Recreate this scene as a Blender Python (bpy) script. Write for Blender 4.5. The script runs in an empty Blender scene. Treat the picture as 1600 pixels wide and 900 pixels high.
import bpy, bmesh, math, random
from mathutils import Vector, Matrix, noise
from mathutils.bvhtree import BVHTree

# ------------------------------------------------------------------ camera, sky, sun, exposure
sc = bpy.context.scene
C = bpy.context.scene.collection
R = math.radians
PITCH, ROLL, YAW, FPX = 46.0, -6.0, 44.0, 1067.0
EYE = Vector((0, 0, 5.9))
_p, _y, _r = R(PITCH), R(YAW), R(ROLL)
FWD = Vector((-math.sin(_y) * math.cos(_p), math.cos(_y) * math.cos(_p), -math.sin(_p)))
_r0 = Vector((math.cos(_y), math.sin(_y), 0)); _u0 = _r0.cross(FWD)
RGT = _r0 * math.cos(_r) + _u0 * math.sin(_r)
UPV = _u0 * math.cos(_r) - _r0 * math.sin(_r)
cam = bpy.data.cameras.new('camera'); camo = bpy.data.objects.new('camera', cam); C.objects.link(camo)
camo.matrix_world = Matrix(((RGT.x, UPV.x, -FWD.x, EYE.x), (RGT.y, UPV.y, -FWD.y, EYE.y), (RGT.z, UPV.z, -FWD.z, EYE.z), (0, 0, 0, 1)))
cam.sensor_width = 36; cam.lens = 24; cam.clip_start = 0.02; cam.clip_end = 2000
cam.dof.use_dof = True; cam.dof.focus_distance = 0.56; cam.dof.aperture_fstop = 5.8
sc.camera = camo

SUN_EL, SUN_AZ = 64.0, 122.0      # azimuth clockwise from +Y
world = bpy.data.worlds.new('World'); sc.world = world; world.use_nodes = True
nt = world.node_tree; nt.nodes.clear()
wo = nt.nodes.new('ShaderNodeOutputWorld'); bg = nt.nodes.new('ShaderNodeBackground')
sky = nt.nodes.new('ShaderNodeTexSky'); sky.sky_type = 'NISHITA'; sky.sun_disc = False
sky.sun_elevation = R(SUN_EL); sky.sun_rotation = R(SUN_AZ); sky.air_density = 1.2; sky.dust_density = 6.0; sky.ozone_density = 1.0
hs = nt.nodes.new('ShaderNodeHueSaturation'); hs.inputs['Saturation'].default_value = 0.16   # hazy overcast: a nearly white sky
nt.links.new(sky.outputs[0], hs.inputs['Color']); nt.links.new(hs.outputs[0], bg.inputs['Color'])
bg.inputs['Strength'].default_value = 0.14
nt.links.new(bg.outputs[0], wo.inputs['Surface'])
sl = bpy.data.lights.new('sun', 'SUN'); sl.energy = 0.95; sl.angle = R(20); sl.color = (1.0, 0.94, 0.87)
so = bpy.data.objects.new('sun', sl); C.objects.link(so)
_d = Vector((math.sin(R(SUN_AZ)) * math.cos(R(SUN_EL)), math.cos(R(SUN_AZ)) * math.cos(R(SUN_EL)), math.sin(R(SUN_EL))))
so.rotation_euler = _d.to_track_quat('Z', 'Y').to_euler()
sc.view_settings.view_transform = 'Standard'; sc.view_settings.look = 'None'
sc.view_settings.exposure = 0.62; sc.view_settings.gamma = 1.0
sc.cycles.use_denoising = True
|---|
● To do: Write out the listing's lines exactly, from its first line through the line that contains "sc.camera = camo", and stop there.

● Complete response:
Recreate this scene as a Blender Python (bpy) script. Write for Blender 4.5. The script runs in an empty Blender scene. Treat the picture as 1600 pixels wide and 900 pixels high.
import bpy, bmesh, math, random
from mathutils import Vector, Matrix, noise
from mathutils.bvhtree import BVHTree

# ------------------------------------------------------------------ camera, sky, sun, exposure
sc = bpy.context.scene
C = bpy.context.scene.collection
R = math.radians
PITCH, ROLL, YAW, FPX = 46.0, -6.0, 44.0, 1067.0
EYE = Vector((0, 0, 5.9))
_p, _y, _r = R(PITCH), R(YAW), R(ROLL)
FWD = Vector((-math.sin(_y) * math.cos(_p), math.cos(_y) * math.cos(_p), -math.sin(_p)))
_r0 = Vector((math.cos(_y), math.sin(_y), 0)); _u0 = _r0.cross(FWD)
RGT = _r0 * math.cos(_r) + _u0 * math.sin(_r)
UPV = _u0 * math.cos(_r) - _r0 * math.sin(_r)
cam = bpy.data.cameras.new('camera'); camo = bpy.data.objects.new('camera', cam); C.objects.link(camo)
camo.matrix_world = Matrix(((RGT.x, UPV.x, -FWD.x, EYE.x), (RGT.y, UPV.y, -FWD.y, EYE.y), (RGT.z, UPV.z, -FWD.z, EYE.z), (0, 0, 0, 1)))
cam.sensor_width = 36; cam.lens = 24; cam.clip_start = 0.02; cam.clip_end = 2000
cam.dof.use_dof = True; cam.dof.focus_distance = 0.56; cam.dof.aperture_fstop = 5.8
sc.camera = camo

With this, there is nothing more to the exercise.